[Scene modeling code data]

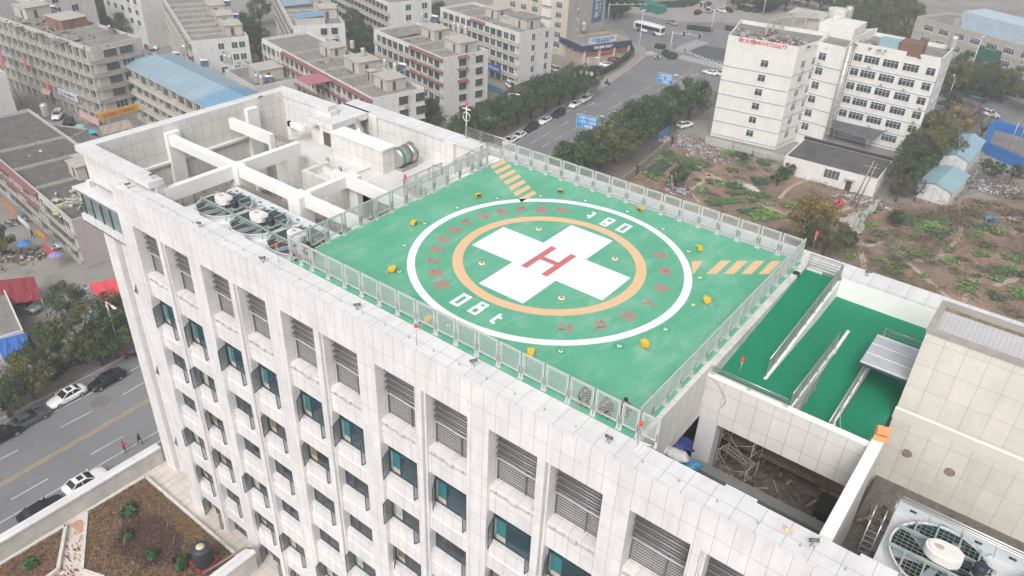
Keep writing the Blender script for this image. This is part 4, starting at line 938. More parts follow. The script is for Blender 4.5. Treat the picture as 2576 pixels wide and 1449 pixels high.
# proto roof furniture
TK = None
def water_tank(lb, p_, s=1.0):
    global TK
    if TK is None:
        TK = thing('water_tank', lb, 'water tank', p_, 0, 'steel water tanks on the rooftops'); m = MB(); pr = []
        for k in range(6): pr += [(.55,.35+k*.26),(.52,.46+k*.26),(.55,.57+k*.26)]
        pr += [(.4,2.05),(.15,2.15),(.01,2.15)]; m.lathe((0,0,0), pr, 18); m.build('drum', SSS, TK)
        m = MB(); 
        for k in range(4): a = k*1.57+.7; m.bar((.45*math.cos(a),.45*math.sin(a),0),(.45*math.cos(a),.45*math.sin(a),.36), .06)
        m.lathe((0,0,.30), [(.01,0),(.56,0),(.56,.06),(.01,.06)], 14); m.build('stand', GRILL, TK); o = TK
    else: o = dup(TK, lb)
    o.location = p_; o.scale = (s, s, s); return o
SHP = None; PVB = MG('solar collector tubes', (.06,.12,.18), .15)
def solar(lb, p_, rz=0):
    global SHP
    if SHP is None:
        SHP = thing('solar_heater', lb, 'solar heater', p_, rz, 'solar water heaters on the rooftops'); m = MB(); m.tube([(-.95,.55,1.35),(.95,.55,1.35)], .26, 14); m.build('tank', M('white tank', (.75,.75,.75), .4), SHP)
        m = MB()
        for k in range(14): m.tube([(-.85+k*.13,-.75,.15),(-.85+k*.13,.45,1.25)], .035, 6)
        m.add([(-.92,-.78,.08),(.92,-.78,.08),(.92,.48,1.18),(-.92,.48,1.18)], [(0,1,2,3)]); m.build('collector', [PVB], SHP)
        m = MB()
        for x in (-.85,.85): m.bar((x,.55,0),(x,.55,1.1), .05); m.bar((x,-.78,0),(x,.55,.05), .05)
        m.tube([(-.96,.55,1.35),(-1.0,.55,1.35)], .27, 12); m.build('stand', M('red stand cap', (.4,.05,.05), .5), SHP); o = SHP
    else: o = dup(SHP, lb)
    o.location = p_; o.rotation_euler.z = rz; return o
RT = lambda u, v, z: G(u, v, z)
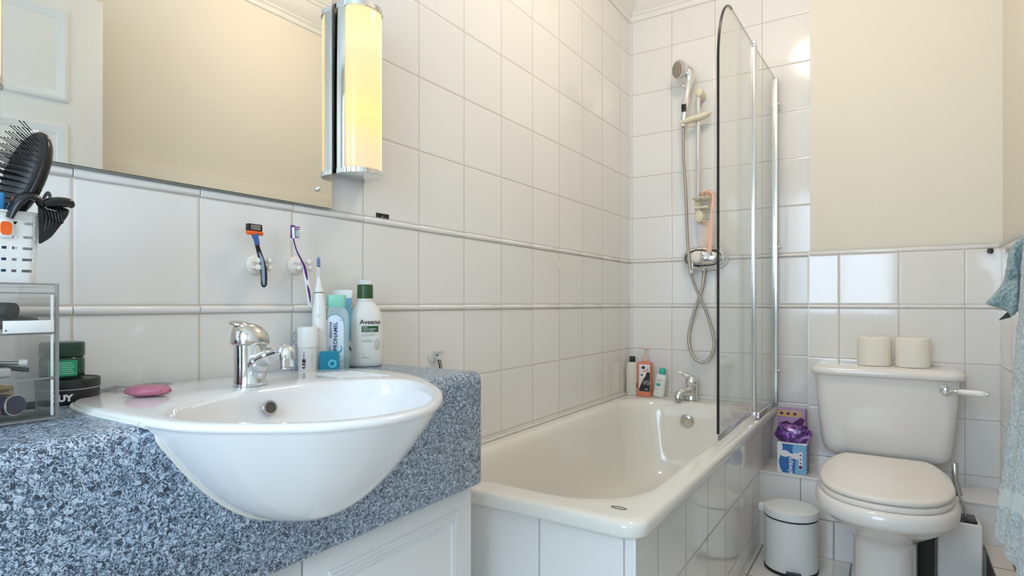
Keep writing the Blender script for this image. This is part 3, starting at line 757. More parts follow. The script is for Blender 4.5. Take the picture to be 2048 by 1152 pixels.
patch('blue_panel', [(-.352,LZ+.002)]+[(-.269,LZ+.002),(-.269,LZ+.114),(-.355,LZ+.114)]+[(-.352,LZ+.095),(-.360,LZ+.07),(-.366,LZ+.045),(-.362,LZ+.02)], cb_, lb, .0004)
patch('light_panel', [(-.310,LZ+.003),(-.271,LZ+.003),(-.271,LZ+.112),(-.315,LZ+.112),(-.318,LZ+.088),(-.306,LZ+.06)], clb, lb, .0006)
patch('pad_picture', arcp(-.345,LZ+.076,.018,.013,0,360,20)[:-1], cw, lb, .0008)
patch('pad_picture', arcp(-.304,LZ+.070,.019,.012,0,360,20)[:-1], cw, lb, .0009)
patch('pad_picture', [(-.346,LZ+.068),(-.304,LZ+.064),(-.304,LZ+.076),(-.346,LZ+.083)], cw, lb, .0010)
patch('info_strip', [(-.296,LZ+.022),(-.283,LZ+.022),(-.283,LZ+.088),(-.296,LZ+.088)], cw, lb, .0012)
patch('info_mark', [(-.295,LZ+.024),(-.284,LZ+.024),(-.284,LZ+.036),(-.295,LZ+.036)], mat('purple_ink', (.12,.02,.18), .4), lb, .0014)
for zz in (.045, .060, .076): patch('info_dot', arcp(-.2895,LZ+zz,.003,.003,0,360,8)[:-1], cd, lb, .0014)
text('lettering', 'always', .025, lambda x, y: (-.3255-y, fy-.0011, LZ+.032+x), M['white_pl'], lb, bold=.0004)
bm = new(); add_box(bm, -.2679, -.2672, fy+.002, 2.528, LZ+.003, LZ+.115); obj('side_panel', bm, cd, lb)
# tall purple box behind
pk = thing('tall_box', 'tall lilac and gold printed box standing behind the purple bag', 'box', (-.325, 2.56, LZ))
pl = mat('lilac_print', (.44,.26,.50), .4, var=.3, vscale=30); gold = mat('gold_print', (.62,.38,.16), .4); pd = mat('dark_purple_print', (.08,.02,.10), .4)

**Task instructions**
Write out the listing above exactly as it stands, pictures excluded.

**The reply**
Keep writing the Blender script for this image. This is part 4, starting at line 938. More parts follow. The script is for Blender 4.5. Treat the picture as 2576 pixels wide and 1449 pixels high.
# proto roof furniture
TK = None
def water_tank(lb, p_, s=1.0):
    global TK
    if TK is None:
        TK = thing('water_tank', lb, 'water tank', p_, 0, 'steel water tanks on the rooftops'); m = MB(); pr = []
        for k in range(6): pr += [(.55,.35+k*.26),(.52,.46+k*.26),(.55,.57+k*.26)]
        pr += [(.4,2.05),(.15,2.15),(.01,2.15)]; m.lathe((0,0,0), pr, 18); m.build('drum', SSS, TK)
        m = MB(); 
        for k in range(4): a = k*1.57+.7; m.bar((.45*math.cos(a),.45*math.sin(a),0),(.45*math.cos(a),.45*math.sin(a),.36), .06)
        m.lathe((0,0,.30), [(.01,0),(.56,0),(.56,.06),(.01,.06)], 14); m.build('stand', GRILL, TK); o = TK
    else: o = dup(TK, lb)
    o.location = p_; o.scale = (s, s, s); return o
SHP = None; PVB = MG('solar collector tubes', (.06,.12,.18), .15)
def solar(lb, p_, rz=0):
    global SHP
    if SHP is None:
        SHP = thing('solar_heater', lb, 'solar heater', p_, rz, 'solar water heaters on the rooftops'); m = MB(); m.tube([(-.95,.55,1.35),(.95,.55,1.35)], .26, 14); m.build('tank', M('white tank', (.75,.75,.75), .4), SHP)
        m = MB()
        for k in range(14): m.tube([(-.85+k*.13,-.75,.15),(-.85+k*.13,.45,1.25)], .035, 6)
        m.add([(-.92,-.78,.08),(.92,-.78,.08),(.92,.48,1.18),(-.92,.48,1.18)], [(0,1,2,3)]); m.build('collector', [PVB], SHP)
        m = MB()
        for x in (-.85,.85): m.bar((x,.55,0),(x,.55,1.1), .05); m.bar((x,-.78,0),(x,.55,.05), .05)
        m.tube([(-.96,.55,1.35),(-1.0,.55,1.35)], .27, 12); m.build('stand', M('red stand cap', (.4,.05,.05), .5), SHP); o = SHP
    else: o = dup(SHP, lb)
    o.location = p_; o.rotation_euler.z = rz; return o
RT = lambda u, v, z: G(u, v, z)
Keep writing the Blender script for this image. This is part 3, starting at line 757. More parts follow. The script is for Blender 4.5. Take the picture to be 2048 by 1152 pixels.
patch('blue_panel', [(-.352,LZ+.002)]+[(-.269,LZ+.002),(-.269,LZ+.114),(-.355,LZ+.114)]+[(-.352,LZ+.095),(-.360,LZ+.07),(-.366,LZ+.045),(-.362,LZ+.02)], cb_, lb, .0004)
patch('light_panel', [(-.310,LZ+.003),(-.271,LZ+.003),(-.271,LZ+.112),(-.315,LZ+.112),(-.318,LZ+.088),(-.306,LZ+.06)], clb, lb, .0006)
patch('pad_picture', arcp(-.345,LZ+.076,.018,.013,0,360,20)[:-1], cw, lb, .0008)
patch('pad_picture', arcp(-.304,LZ+.070,.019,.012,0,360,20)[:-1], cw, lb, .0009)
patch('pad_picture', [(-.346,LZ+.068),(-.304,LZ+.064),(-.304,LZ+.076),(-.346,LZ+.083)], cw, lb, .0010)
patch('info_strip', [(-.296,LZ+.022),(-.283,LZ+.022),(-.283,LZ+.088),(-.296,LZ+.088)], cw, lb, .0012)
patch('info_mark', [(-.295,LZ+.024),(-.284,LZ+.024),(-.284,LZ+.036),(-.295,LZ+.036)], mat('purple_ink', (.12,.02,.18), .4), lb, .0014)
for zz in (.045, .060, .076): patch('info_dot', arcp(-.2895,LZ+zz,.003,.003,0,360,8)[:-1], cd, lb, .0014)
text('lettering', 'always', .025, lambda x, y: (-.3255-y, fy-.0011, LZ+.032+x), M['white_pl'], lb, bold=.0004)
bm = new(); add_box(bm, -.2679, -.2672, fy+.002, 2.528, LZ+.003, LZ+.115); obj('side_panel', bm, cd, lb)
# tall purple box behind
pk = thing('tall_box', 'tall lilac and gold printed box standing behind the purple bag', 'box', (-.325, 2.56, LZ))
pl = mat('lilac_print', (.44,.26,.50), .4, var=.3, vscale=30); gold = mat('gold_print', (.62,.38,.16), .4); pd = mat('dark_purple_print', (.08,.02,.10), .4)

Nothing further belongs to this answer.